Aftersun slips between memory and the present; between what happened and how we remember it. Its structure is non-linear, but never self-indulgent. It mirrors the instability of memory; how it fractures and shifts in hindsight, confabulation. What moved her was how little the film explained and how much it trusted the viewer to engage with what was not said. “This rare and benevolent act of trusting the audience, is something I’ve come to embrace as a cornerstone of my own screenwriting practice," she tells us.
Alice Rohrwacher another filmmaker that Sumi admires for the same reason, likes to start her films in darkness to spark the viewer’s imagination. When there’s nothing to see, the audience begins creating the film in their own minds. It’s her way of inviting them to become part of the storytelling.

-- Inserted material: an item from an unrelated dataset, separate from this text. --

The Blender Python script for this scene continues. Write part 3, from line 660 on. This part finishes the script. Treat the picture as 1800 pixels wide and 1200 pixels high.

Aftersun approaches this obscurity in Its visual language as well. “Many shots are framed in a way that makes the audience feel uncomfortably placed in the most private and intimate moments of the characters,” she notes. The visual motif of reflections: Calum seen in mirrors and on camcorder screens, speaks to memory as something partial, distorted, and tender. And perhaps more than anything else, the film reminds her that we may never fully grasp what makes a story powerful. “But when you see one, you know," she muses. "And in that moment, you learn what cinema is and what it can be all over again."